Dia juga mengatakan akan tetap bertanggung jawab dengan kasus yang sedang menjeratnya.
"Saya mohon doa saja, proses (hukum) ini (akan tetap) saya jalani," ujarnya.
Edhy menyatakan, selama menjabat menteri yang dipilih oleh Presiden Joko Widodo (Jokowi), ia mengaku tak pernah terlintas dalam hatinya untuk korupsi.
"Jadi teman-teman, saya tidak bermaksud untuk menutup-nutupi."
"Saya hanya bicara fakta, kenapa saya harus ngajari anak buah saya cari uang tapi yang kecil-kecil kalau niatnya korupsi?"
"Tidak ada niat dari hidup saya untuk korupsi, apalagi mencuri," tutur Edhy.
Politikus Partai Gerindra tersebut juga merasa tak bersalah atas perkara ini.
Kendati begitu, dirinya tetap akan menyerahkan seluruh proses persidangan kepada majelis hakim.
"Saya merasa tidak salah dan tidak punya wewenang terhadap itu."
"Saya sudah delegasikan semua bukti persidangan, sudah terungkap tidak ada."
"Saya serahkan semuanya ke majelis hakim," ucap Edhy.
Edhy menegaskan dirinya tetap bertanggung jawab atas perkara suap yang terjadi di Kementerian Kelautan dan Perikanan pada masa kepemimpinannya.
Menurutnya, hal itu sebagai upayanya bertanggung jawab, karena tak bisa mengendalikan beberapa stafnya yang juga turut terlibat sebagai terdakwa dalam perkara ini.
"Saya tidak lari dari tanggung jawab, tapi saya tidak bisa kontrol semua kesalahan yang dilakukan oleh staf-staf saya."
"Sekali lagi, kesalahan mereka adalah kesalahan saya karena saya lalai," cetusnya.

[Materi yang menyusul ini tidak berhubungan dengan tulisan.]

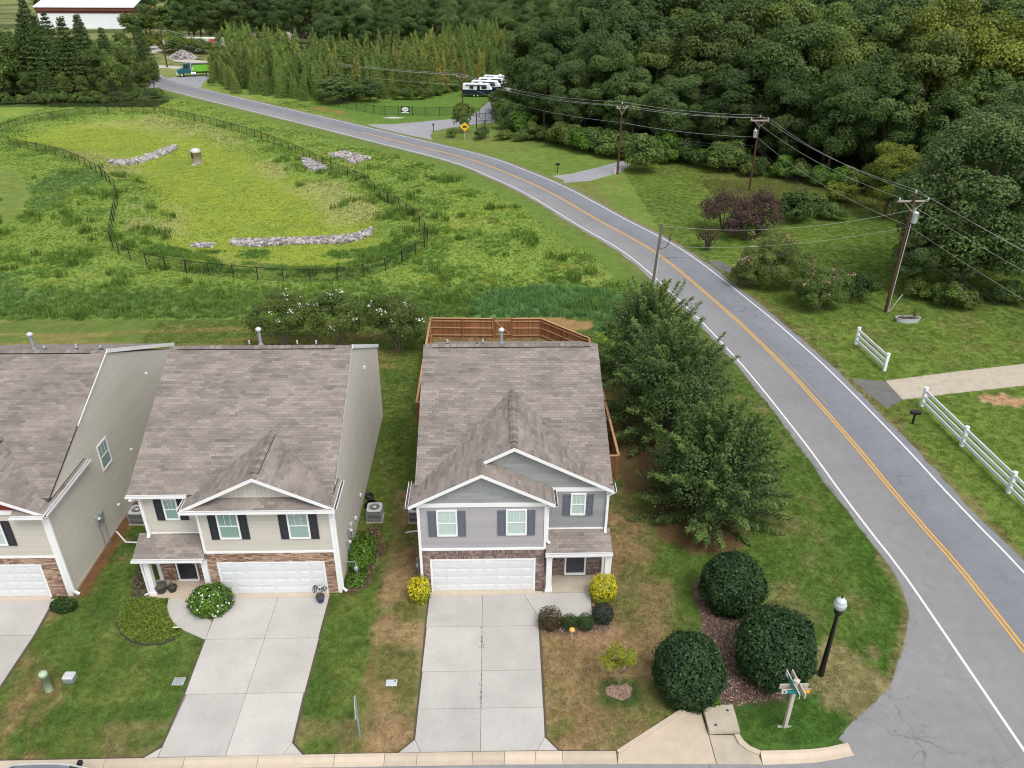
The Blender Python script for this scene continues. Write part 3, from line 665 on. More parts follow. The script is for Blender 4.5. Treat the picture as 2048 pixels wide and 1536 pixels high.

Sebelumnya, JPU KPK membacakan tuntutan atas perkara dugaan suap ekspor benih bening lobster alias benur, untuk terdakwa eks Menteri Kelautan dan Perikanan Edhy Prabowo.
Tuntutan itu dibacakan jaksa di ruang sidang Kusumahatmaja Pengadilan Tindak Pidana Korupsi (Tipikor) pada Pengadilan Negeri Jakarta Pusat, Selasa (29/6/2021).
Dalam tuntutannya, jaksa menyatakan Edhy Prabowo terbukti bersalah melakukan tindak pidana korupsi secara bersama-sama.
Jaksa juga menyatakan Edhy Prabowo melanggar Pasal 12 huruf a UU 31/1999 tentang Pemberantasan Tindak Pidana Korupsi.
Sebagaimana diubah dengan UU 20/2001 tentang Perubahan Atas UU 31/1999 tentang Pemberantasan Tindak Pidana Korupsi jo Pasal 55 ayat (1) ke-1 KUHP jo Pasal 65 ayat (1) KUHP.
Dengan begitu, jaksa menuntut bekas Menteri Kelautan dan Perikanan itu dengan kurungan penjara selama 5 tahun, dikurangi masa tahanan sementara.
Jaksa juga menuntut hukuman denda untuk Edhy Prabowo sebesar Rp 400 juta subsider 6 bulan.
"Menjatuhkan pidana penjara kepada Edhy Prabowo selama 5 tahun penjara dikurangi masa tahanan sementara dan denda, dengan perintah tetap ditahan" tuntut jaksa.
Edhy juga dikenakan pidana tambahan untuk membayar uang pengganti sebesar Rp 9.687.447.219 dan US$77 ribu.
"Jika tidak diganti, maka harta benda akan disita oleh negara."
"Jika harta tidak mencukupi, maka akan diganti hukuman pidana 2 tahun penjara," ucap jaksa.
Jaksa juga menuntut Edhy Prabowo dicabut hak dipilihnya sebagai pejabat publik selama 4 tahun, sejak terdakwa selesai menjalani pidana pokok.
Jaksa menyatakan hal yang memberatkan Edhy Prabowo dalam perkara ini, karena terdakwa tidak mendukung program pemerintah dalam upaya memberantas korupsi.
Dia juga dianggap tidak memberikan teladan yang baik sebagai selaku penyelenggara negara, dalam hal ini menteri.
Sedangkan hal yang meringankan, jaksa menganggap politikus Partai Gerindra itu belum pernah ditahan, serta bersikap sopan dalam persidangan, dan beberapa barang korupsi telah disita negara.
Jaksa juga menuntut uang sekitar Rp 51,7 miliar yang berada di bank garansi dalam kasus suap izin ekspor benih bening lobster alias benur, dirampas untuk negara.